Hace unos días, volando a Sevilla desde París, tuve la suerte de sentarme junto a una señora francesa y su hijo, un joven pianista de 30 años.
Estuvimos las dos horas charlando de nuestras vidas, de lo que podían visitar en Sevilla, de cómo los franceses ven a los españoles.
Tan delicioso fue que nos pasamos los teléfonos.
Para los que tenemos la suerte de viajar mucho, el progreso, sin embargo, no es siempre sinónimo de bienestar.
Viajar en tren se ha llegado a convertir en un suplicio por la mala educación de los viajeros que consideran que la tranquilidad de los otros no es una variable a tener en cuenta y se llevan trayectos enteros dando gritos a través de su teléfono móvil. 'A mí qué me importa el resto del vagón'.
Ahora anuncian que se va a integrar el wifi gratuito en los aviones y me pongo enfermo.

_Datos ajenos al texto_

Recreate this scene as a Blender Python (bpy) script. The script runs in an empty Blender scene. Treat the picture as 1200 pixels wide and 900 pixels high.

Ni siquiera ese rato regalado de subir por encima de las nubes va a ser un refugio para escapar de charlas a grito pelado de gente que no ve más allá de sus narices.
Con lo bonito que es adormecerse con la cabeza apoyada en una ventana que te muestra la grandeza de la naturaleza, gracias al poder conquistado por el ser humano de asomarse a nuestro mundo desde arriba.
Con lo gratificante que es conocer a tu vecino de asiento, así, sin más.
Sabemos ya volar, que era lo más complicado, nos falta aprender a pensar en quien está a nuestro lado, que debería de ser lo más sencillo.
Acabaremos todos con auriculares, aislados, para no escuchar los gritos de los demás.